Após quatro anos de promulgação da Lei Geral de Proteção de Dados, dois anos de vigência e um ano de suscetibilidade a multas, o Brasil avança, mas ainda tem um longo caminho a percorrer para enraizar uma cultura de privacidade e proteção de dados.
Uma das principais preocupações hoje é a baixa adesão das empresas à legislação. Uma pesquisa divulgada recentemente pelo Comitê Gestor da Internet no Brasil (CGI.br) revela que apenas 32% desenvolveram uma política de privacidade que informa como os dados pessoais são tratados; 29% criaram política de uso de dados pessoais de funcionários e apenas 28% fizeram alterações em contratos vigentes para adequação à LGPD. Na área pública o cenário não é muito diferente: entre os órgãos federais e estaduais, 41% não têm pessoa ou área responsável pela implementação da Lei.
Lembrando a máxima de que uma corrente é tão forte quanto o seu elo mais fraco, é fundamental que a lei seja disseminada e implementada por toda a rede, considerando cidadãos, empresas e instituições públicas. No universo das grandes corporações, muito desse processo já está avançado, afinal, diversas organizações tiveram que se adequar para atendimento ao mercado internacional, mas agora as atenções devem ser direcionadas para os pequenos negócios, que carecem dinheiro, conhecimento e apoio para essa adaptação.
As empresas de contabilidade são afetadas diretamente pela LGPD, tendo em vista que a informação é o seu ativo mais valioso e, pela natureza do negócio, lidam diretamente e diariamente com dados sensíveis de pessoas físicas e jurídicas, o que sempre exigiu cuidado, mas que agora deve ser redobrado em razão da nova legislação. Inclusive, como representante da categoria no Estado de São Paulo, o Sescon-SP tem dado todo o suporte para que as organizações possam se adequar e ainda auxiliar na conscientização de seus clientes.
Até o momento, a Autoridade Nacional de Proteção de Dados – ANPD, órgão governamental responsável por fiscalizar a LGPD, tem adotado uma postura educativa e de conscientização sobre a lei, o que é bastante benéfico, já que a maioria das empresas brasileiras são micros e pequenas e tem grandes desafios e dificuldades de acesso à informação. Contudo, é preciso estar alerta, pois a expectativa é que a aplicação de multas – que podem ir de 2% do faturamento a R$ 50 milhões – tenha início no mês de outubro.

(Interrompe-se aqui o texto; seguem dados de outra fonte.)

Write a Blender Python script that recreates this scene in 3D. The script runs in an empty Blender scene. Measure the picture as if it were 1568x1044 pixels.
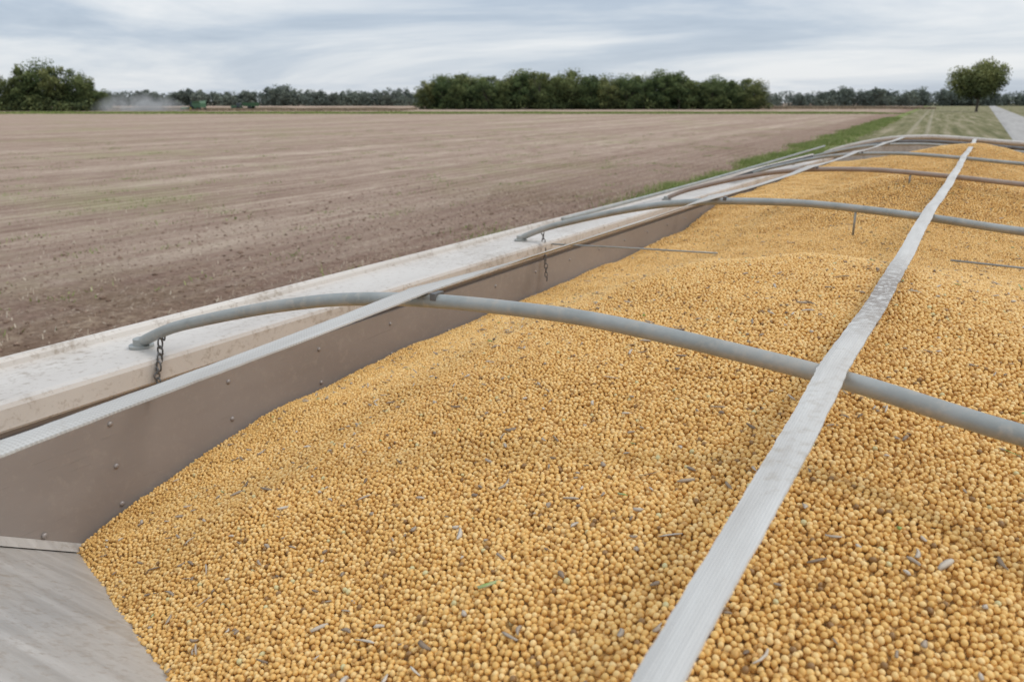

Nesse ambiente, um aspecto muito positivo é a consideração do tratamento diferenciado dispensando aos pequenos negócios, conforme previsão na Constituição Federal. A Resolução CD/ANPD 2, publicada no início deste ano, estabeleceu condições especiais e simplificadas para facilitar a aplicação da LGPD pelas empresas de pequeno porte e startups, o que deve trazer segurança jurídica e redução de custos para essa grande parcela de organizações.
Nessa jornada de implementação e solidificação, contudo, um importante ponto que vem sendo debatido pela esfera pública e a sociedade é a dosimetria das multas, que deve considerar danos e gravidades das faltas, os aspectos doloso e culposo e as intenções e ações administrativas e técnicas realizadas pelas empresas.
Ao lado da iminência das penalidades, o empresário deve ainda considerar o aspecto competitivo do seu negócio, pois, levando em conta a necessidade de criação de um amplo ecossistema de proteção de dados no país, as grandes empresas devem exigir o mesmo alinhamento de seus clientes e fornecedores, o que impactará todo o mercado, inclusive os pequenos negócios.
Todo esse movimento vem contrariando os mais céticos e aqueles que apostaram que a LGPD seria mais uma lei a não “pegar” no Brasil. A proteção de dados no país, inclusive, foi alçada a garantia fundamental pela Emenda Constitucional 115, aprovada em fevereiro deste ano. No Poder Judiciário, o Conselho Nacional de Justiça (CNJ) editou em 2020 a Recomendação nº 73 e, em seguida, publicou a Resolução nº 361/2021, estabelecendo medidas que devem ser adotadas pelos tribunais para adequação às exigências contidas na legislação.
A inserção do Brasil nesse cenário de melhores práticas em âmbito internacional pode, inclusive, contribuir para o seu ingresso na Organização para Cooperação e Desenvolvimento Econômico (OCDE), sabedores que LGPD possui parâmetros advindos da General Data Protection Regulation (GDPR). A legislação nacional também possui guarida por estar em conformidade com as normas técnicas ISO 27.001 e ISO 27.701, que tratam, respectivamente, dos processos de segurança da informação e controle de privacidade.
A adequação à LGPD é desafiadora, especialmente para as MPEs, mas certamente trará grandes benefícios para cidadãos, empresas e o país.